Express & Star

'Devil in the detail' – Government's food plan met with mixed reaction

The Government's National Food Strategy has been met with mixed reaction, with some farmers warning "the devil is in the detail".

NFU president Minette Batters

Plans to drive innovation and harness pioneering technology in farming have been set out as part of the strategy which aims to back farmers by helping to increase domestic production, spread jobs and grow the economy.

The Government said the plans – including incentives for industry and investment in research – will support farmers to harness this innovation to boost home-grown fruit and vegetable production, and help reduce reliance on overseas production.

While being pleased that the strategy recognises the importance of domestic food production, members of the agricultural industry say it is important that the Government delivers "detail and direction" to farmers and food producers.

Richard Yates, who farms near Bridgnorth, said: "It is a seismic shift in Government policy and it is pleasing to see the importance of the farming industry and the vital role it plays in the economy is being recognised.

"But often the devil is in the detail and with any farming policy, we need to drill down into the detail and how it impacts at farm level.

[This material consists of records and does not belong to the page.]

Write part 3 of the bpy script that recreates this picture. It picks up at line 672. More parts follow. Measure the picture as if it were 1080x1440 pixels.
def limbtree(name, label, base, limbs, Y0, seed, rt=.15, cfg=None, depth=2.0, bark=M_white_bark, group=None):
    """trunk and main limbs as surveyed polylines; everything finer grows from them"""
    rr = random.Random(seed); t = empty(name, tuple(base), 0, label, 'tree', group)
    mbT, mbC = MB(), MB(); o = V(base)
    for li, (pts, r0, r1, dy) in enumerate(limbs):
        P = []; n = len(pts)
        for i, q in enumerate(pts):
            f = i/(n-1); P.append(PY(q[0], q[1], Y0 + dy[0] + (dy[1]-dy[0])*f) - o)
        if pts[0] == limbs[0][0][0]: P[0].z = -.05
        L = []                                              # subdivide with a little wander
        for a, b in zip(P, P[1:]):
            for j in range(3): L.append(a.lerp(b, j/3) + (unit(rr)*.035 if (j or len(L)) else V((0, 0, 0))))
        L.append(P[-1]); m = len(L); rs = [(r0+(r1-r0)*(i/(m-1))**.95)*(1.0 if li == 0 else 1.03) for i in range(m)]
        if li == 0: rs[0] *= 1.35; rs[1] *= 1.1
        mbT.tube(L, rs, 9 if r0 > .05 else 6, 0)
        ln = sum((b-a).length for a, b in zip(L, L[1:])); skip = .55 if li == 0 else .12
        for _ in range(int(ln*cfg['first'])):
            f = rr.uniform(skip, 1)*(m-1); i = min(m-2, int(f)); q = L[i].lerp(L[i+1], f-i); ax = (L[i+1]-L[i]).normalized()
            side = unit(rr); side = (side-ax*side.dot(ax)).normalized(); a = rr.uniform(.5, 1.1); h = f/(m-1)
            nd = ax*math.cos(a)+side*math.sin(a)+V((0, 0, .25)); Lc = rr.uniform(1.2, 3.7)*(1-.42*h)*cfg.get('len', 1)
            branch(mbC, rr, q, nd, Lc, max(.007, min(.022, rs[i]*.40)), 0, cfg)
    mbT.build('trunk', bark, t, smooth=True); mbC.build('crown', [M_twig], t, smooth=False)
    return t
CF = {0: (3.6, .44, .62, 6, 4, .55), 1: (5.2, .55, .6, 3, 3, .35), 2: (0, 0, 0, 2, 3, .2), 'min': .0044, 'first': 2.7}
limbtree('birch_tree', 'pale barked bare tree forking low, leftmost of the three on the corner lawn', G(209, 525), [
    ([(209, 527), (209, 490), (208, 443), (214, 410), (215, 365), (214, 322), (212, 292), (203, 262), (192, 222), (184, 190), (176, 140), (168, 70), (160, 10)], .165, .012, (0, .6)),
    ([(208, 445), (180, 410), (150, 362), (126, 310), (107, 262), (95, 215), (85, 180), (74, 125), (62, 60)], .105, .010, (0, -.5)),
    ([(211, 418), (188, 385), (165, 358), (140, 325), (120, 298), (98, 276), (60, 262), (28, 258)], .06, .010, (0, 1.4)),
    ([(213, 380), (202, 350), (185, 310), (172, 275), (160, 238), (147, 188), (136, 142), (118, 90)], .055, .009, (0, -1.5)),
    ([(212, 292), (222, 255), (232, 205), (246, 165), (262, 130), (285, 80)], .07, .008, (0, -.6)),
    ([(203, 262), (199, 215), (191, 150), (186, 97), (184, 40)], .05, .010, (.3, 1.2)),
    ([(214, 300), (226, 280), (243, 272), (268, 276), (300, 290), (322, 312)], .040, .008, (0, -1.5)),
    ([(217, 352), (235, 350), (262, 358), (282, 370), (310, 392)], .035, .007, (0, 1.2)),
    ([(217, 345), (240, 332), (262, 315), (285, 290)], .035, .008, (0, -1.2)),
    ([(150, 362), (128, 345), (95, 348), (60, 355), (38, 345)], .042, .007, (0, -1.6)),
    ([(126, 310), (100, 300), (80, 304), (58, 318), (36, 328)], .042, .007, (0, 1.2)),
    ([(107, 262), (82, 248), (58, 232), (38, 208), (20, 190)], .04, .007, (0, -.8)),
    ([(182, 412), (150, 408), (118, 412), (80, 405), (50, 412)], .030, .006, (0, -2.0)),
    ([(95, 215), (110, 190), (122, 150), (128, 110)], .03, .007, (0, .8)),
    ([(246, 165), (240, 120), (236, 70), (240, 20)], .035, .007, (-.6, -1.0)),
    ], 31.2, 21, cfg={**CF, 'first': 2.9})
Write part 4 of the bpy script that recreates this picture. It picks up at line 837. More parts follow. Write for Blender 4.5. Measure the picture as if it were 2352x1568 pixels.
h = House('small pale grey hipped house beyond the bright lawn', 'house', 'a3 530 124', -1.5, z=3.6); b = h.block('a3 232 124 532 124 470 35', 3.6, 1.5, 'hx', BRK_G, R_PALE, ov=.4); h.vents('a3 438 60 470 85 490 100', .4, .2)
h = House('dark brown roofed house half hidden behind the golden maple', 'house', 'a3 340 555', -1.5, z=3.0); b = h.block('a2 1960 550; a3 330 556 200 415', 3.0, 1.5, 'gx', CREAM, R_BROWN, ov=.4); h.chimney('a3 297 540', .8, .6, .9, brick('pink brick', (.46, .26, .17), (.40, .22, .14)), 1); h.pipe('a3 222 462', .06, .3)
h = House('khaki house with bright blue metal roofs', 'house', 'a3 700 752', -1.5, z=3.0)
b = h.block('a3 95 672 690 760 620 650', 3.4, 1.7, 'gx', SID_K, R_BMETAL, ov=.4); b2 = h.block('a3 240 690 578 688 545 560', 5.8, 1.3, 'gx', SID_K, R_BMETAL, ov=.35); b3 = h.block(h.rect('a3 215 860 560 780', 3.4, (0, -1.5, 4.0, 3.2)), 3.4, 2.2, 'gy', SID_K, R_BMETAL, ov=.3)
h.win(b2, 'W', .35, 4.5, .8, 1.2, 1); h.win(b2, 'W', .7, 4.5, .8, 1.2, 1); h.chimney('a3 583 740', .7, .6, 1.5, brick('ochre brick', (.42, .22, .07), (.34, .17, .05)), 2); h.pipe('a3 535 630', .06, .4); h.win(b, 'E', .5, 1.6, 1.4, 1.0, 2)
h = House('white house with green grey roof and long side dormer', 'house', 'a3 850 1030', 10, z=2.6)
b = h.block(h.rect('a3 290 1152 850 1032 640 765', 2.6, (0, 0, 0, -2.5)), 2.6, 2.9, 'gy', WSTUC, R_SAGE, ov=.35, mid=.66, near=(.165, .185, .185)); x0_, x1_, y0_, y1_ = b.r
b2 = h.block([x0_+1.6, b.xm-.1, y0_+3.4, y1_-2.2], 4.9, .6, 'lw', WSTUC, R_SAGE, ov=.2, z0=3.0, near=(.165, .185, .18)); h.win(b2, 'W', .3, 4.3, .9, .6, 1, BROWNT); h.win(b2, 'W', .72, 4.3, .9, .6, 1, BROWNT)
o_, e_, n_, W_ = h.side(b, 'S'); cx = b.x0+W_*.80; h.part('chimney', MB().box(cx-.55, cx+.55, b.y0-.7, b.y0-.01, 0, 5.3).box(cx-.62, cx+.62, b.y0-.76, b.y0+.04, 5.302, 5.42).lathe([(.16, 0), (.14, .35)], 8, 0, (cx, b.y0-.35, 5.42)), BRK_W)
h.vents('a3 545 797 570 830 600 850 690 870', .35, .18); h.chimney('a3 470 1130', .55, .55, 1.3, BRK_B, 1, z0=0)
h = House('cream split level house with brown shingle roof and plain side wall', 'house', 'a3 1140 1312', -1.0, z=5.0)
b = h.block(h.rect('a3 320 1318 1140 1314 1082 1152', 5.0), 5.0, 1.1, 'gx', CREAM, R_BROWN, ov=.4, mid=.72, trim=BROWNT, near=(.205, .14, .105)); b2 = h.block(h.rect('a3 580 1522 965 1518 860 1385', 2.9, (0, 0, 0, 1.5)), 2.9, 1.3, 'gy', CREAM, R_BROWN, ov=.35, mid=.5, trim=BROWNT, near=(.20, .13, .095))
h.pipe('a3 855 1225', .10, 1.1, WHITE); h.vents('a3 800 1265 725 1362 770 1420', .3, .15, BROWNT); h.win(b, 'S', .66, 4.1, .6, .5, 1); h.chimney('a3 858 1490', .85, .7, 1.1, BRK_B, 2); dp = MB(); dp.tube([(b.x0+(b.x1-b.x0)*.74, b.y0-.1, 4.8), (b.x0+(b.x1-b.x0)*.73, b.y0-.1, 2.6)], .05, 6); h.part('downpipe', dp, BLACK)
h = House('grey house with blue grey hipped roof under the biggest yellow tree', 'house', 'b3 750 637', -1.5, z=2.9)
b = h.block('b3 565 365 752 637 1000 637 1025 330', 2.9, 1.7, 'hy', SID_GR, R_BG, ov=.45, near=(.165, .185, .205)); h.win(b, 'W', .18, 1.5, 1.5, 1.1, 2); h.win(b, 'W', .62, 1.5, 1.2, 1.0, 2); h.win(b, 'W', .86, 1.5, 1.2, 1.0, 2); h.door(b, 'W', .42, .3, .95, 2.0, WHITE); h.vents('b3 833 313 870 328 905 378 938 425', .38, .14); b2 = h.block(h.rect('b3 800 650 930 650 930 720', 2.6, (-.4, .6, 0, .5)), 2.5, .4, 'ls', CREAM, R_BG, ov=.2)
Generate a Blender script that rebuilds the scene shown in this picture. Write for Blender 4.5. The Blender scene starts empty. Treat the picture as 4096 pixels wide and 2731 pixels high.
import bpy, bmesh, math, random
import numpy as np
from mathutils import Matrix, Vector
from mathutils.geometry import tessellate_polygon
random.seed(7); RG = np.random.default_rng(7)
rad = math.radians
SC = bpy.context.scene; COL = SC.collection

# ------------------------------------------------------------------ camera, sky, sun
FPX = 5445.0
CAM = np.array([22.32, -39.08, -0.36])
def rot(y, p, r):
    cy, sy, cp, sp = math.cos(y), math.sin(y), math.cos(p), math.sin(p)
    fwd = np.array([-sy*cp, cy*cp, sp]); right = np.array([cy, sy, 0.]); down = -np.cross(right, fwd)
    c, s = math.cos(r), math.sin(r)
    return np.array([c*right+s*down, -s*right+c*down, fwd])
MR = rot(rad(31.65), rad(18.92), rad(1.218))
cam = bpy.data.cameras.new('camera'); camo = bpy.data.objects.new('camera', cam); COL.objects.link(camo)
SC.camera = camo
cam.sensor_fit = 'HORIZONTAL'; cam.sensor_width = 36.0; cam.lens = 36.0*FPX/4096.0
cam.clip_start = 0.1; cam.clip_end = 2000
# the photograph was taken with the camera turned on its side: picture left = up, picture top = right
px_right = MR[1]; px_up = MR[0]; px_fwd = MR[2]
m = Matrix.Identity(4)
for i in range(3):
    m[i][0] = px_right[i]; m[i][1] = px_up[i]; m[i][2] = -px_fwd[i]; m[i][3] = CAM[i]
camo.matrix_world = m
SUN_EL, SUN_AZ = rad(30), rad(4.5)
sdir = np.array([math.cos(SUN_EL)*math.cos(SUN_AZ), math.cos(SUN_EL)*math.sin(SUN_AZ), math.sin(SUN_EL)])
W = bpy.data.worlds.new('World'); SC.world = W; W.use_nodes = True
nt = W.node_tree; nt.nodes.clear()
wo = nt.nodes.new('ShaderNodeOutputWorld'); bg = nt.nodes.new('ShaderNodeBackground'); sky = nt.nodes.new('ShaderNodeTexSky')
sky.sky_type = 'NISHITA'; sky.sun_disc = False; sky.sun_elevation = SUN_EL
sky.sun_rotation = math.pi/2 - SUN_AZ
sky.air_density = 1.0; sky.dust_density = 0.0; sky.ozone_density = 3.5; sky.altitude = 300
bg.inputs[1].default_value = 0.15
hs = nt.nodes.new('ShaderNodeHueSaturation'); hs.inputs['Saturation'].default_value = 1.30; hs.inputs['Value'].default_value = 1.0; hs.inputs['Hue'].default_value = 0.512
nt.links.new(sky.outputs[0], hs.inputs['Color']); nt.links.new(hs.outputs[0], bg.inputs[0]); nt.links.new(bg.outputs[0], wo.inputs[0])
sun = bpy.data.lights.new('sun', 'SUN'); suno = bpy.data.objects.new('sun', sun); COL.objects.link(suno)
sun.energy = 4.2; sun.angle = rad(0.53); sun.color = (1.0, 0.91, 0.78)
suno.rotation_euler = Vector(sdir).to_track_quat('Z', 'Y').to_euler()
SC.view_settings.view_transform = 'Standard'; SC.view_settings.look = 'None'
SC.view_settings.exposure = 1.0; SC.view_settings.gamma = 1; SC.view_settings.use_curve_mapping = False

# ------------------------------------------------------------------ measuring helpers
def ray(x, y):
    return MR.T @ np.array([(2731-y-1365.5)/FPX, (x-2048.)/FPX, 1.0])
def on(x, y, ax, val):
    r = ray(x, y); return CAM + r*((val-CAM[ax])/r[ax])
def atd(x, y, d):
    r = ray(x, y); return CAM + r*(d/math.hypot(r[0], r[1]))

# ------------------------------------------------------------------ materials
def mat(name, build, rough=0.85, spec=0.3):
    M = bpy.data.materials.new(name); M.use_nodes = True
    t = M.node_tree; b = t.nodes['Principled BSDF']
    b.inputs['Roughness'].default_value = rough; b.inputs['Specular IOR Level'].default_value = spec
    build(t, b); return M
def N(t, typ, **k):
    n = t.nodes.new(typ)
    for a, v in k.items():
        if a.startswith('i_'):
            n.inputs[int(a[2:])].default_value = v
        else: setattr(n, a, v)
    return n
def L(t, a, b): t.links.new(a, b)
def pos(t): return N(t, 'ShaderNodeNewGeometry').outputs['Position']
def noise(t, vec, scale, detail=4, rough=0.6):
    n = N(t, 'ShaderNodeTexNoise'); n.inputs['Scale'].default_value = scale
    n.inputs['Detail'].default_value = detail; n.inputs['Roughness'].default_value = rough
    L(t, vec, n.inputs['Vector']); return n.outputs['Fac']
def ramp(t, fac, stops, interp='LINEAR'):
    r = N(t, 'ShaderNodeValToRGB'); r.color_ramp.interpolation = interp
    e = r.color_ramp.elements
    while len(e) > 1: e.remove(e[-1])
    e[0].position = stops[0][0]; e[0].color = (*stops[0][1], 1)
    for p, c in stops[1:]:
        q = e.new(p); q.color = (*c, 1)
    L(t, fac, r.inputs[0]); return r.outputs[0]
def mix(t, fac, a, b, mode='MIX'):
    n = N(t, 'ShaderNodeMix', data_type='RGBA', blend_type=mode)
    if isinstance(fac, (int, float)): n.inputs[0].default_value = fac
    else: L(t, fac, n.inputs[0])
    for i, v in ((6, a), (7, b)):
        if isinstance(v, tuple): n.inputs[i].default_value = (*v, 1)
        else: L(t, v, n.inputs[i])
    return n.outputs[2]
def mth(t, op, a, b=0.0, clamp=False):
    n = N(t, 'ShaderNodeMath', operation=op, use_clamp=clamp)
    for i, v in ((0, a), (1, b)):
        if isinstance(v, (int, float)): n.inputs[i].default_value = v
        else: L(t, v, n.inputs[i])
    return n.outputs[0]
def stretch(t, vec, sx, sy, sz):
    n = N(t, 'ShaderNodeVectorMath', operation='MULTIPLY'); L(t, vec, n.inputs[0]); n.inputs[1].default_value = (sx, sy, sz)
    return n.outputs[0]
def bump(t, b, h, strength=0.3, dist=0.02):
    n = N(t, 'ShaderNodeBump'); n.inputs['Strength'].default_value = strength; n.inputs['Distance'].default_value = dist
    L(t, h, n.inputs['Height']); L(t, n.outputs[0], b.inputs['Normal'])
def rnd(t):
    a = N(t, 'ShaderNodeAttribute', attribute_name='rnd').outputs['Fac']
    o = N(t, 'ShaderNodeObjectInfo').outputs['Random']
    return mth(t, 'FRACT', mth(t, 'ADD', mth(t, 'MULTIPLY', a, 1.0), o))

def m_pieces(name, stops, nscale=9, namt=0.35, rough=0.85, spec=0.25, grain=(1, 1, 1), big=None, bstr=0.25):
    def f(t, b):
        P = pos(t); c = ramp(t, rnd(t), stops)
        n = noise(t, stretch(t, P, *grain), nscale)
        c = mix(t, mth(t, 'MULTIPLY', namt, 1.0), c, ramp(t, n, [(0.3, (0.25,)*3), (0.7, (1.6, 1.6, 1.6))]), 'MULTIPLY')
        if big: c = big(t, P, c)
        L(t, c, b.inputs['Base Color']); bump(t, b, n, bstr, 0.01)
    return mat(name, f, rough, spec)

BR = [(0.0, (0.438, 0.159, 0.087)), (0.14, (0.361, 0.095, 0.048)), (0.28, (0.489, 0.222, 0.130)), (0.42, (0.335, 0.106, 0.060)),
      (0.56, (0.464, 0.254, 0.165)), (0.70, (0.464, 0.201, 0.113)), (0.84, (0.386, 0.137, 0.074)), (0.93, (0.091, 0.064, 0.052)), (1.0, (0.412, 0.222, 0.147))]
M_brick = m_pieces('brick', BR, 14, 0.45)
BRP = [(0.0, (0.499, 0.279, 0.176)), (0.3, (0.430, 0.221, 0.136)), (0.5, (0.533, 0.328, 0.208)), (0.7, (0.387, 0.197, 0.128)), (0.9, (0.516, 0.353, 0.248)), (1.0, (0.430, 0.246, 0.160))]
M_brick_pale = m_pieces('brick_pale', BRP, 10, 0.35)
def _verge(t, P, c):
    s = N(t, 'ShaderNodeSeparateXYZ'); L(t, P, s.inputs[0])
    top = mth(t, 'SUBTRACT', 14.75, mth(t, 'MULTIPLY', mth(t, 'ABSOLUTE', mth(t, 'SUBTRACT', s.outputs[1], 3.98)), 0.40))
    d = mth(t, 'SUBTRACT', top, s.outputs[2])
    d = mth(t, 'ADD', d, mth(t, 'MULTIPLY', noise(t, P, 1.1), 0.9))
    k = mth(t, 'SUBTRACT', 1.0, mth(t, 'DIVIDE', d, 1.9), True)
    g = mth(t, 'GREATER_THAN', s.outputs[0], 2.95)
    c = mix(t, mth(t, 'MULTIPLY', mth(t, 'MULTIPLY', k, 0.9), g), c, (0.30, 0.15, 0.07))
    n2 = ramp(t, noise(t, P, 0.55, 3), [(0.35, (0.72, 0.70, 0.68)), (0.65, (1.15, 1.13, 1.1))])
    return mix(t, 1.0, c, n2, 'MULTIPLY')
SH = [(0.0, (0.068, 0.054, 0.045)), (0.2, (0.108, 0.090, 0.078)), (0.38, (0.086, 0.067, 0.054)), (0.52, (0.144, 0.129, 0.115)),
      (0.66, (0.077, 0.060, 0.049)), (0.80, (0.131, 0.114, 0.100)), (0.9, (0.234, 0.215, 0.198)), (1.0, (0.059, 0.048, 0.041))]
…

"As a farmer I am confident in doing my bit in feeding the nation, but the Ukraine crisis and rising energy, fuel and fertiliser costs mean a lot of farmers will take their foot off the accelerator, tighten their belts and not look to spend any additional money to stay in business, meaning they probably won't be as productive."

Under the plans, farmers are set to produce more home-grown food to help guard against future economic shocks.

One clear priority for ministers is to reduce the distance between farm and fork, with a vision for 50 per cent of public sector food spending to go on food produced locally or certified to higher standards.

NFU president Minette Batters said: “The National Food Strategy represents a clear milestone with the Government recognising the importance of domestic food production, maintaining our productive capacity and growing more food in this country, particularly at a time when the war in Ukraine has focused attention on the importance and fragility of our global food security.

“Food production will always be core to a nation’s resilience and I’m pleased Government has recognised this.

“Domestic food production and environmental delivery go hand-in-hand and we are proud that British farmers have an ambition to reach net zero by 2040, while still maintaining our current levels of food production.

“We know the public want to be eating more local, British food, and farmers are ready to play their part in producing high quality and climate-friendly food, all while protecting and enhancing our environment.

“We now need to see this strategy develop into clear delivery and investment to capitalise on the benefits food and farming delivers for the country, such as our world-leading standards of animal welfare, environmental protection and food safety.”

Edward Garratt, NFU Shropshire county adviser, added: “While there is a lot of detail to work through this is a real positive and something the union has influenced.

“For our members, growing crops and rearing animals remains at the heart of their farm businesses, but sustainability remains key.

“We will now go through the document and speak with NFU farmer and grower members in due course as we work to help deliver this strategy.”

The proposals have been criticised for not including a tax on salt and sugar. And environmental groups have accused the Government of rowing back on green ambitions.

Restaurateur Henry Dimbleby, the architect of a landmark review of the food system, said the policy document was not detailed enough to be called a strategy.